うまく説明しても厳しく指導しても、学生はなかなか上手になってくれませんし、学生を圧迫すると、通る声を出してくれません。反発はするわ、やめるわで、ハイリスクのわりに、成果がとぼしいです。思い通りに学生が従ってくれないことで、イライラしながら過ごされている先生方も少なくないと思います。
人は機嫌が良いと、いろんなことを同時に大量にできちゃったりします。学生の機嫌が良くなれば、指導もたやすくなり、堂々とした態度と通る声で発表してもらえます。
そのタイミングで、学生に「これから厳しい表情で睨みつけるから、気にしないでスピーチを続けて」と言えば、学生たちは気にすることなく、堂々と発表してくれます。逆境にもつよくなってくれますが、もし、こちらの表情が演技ではなく、本気だったら、学生たちの声はどんどん小さくなり、震え上がります。もちろん楽しんではいますが、そういうわけで、いつもニコニコと、目をキラキラ輝かせながら学生の発表を聞いています。クラスで一番目立たなかった学生が全国大会で優勝するのは、能力がなかったわけじゃなく、能力にフタをしていただけです。

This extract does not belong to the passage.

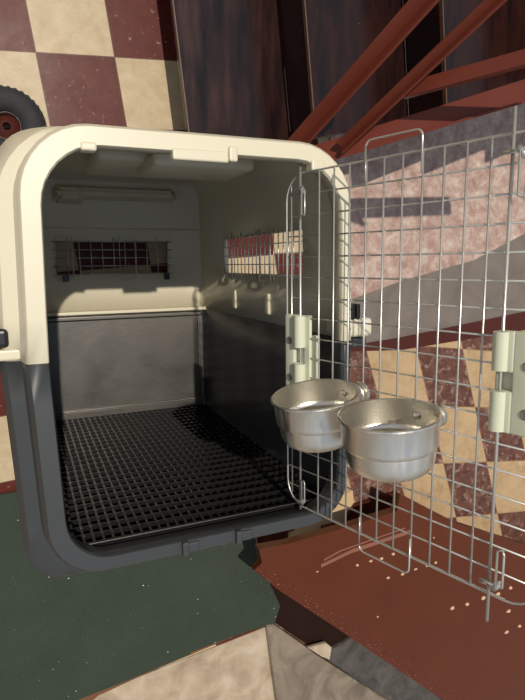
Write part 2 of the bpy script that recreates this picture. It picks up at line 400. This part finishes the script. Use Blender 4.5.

言葉の傷は「記憶+感情」と結びついて、脳内で何度も再生されてしまうそうです。だから、「すごいね。声優さんみたいな発音だね」と言ってあげたほうが、絶対に良いと思うんです。
言葉の刃に斬られて、一生のトラウマを抱えている人が、想像以上に多いように感じます。励ましても励ましても、心の傷はなかなか消えません。でも、一年くらい励まし続けていたら、トラウマだったことさえ忘れてくれるので、これはもう、習慣にするしかないと思っています。
ちなみに、励ましの言葉を聞くと、脳内にオキシトシン(安心ホルモン)やセロトニン(幸福ホルモン)が分泌されて、心を癒してくれるそうです。
わたしは、冗談でも人を刺さないポジティブフィードバック文化を広めたいです。とくに、語学に関しては、真面目にやってもミスしちゃうことが多々あります。冗談という形であっても、「見下し」や「嘲笑」を含む言葉は、人の心をすり減らします。英語が苦手な日本人なら、たぶん、理解してもらえると思います。
おちょくることなく、励ましの言葉を言い続けたい。
お笑い芸人とは反対のやり方に見えるかもしれませんが、最近は他人を傷つけないお笑いもありますよね。